Intimacy manifests differently across pairings. Sieun and Suho are quiet and steady — their closeness built on silence, caretaking, and presence. Sieun and Seongje are volatile and raw — closeness born from argument, touch, and catharsis. Suho and Seongje begin as orbiters, not partners — two men who only see each other through Sieun. But that distance would shift when they start to recognize how the other loves him.
Suho would see how Seongje’s intensity shakes Sieun awake — how bluntness can reach places empathy can’t. Seongje would see how Suho’s steadiness lets Sieun rest — how gentleness can protect without dulling. They’d realize they aren’t opposites; they’re missing halves of the same equation.
Their mutual care for Sieun would become the bridge to caring for each other. Suho restrains Seongje’s self-destructive impulses without judgment. Seongje defends Suho not out of obligation, but because he values him.
Their first real intimacy wouldn’t be born of desire, but of exhaustion — a situation where they feel a shared failure to protect the person they love. Sitting side by side, bleeding and silent, they’d be grieving the same thing. That grief becomes understanding. That understanding becomes trust.

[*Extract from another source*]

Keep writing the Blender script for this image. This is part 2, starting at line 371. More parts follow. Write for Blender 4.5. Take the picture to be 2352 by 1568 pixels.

What grows between them would not be fiery passion but quiet devotion — a peace treaty turned into tenderness. When one falters, the other steadies. Suho’s composure anchors Seongje’s chaos; Seongje’s rawness reminds Suho what feeling costs. Their affection would be sparse but weighted — a hand on the shoulder, a cigarette shared, a look that means “we survived.” Love becomes less about balance and more about endurance.In the end, Sieun stops being the bridge and becomes the anchor. Suho and Seongje would never have found each other on their own — their bond is something that exists through Sieun, not beside him. Without him, they would remain opposites orbiting separate worlds; with him, they become a perfect balancing act. Sieun steadies the space between them — translating restraint into warmth, chaos into movement. Suho softens in Sieun’s presence; Seongje sharpens. Together, they form a circuit: Suho grounds Sieun, Sieun humanizes Seongje, Seongje reignites Suho. Their connection isn’t about three people sharing love equally, but about three forces creating equilibrium only possible when all are present.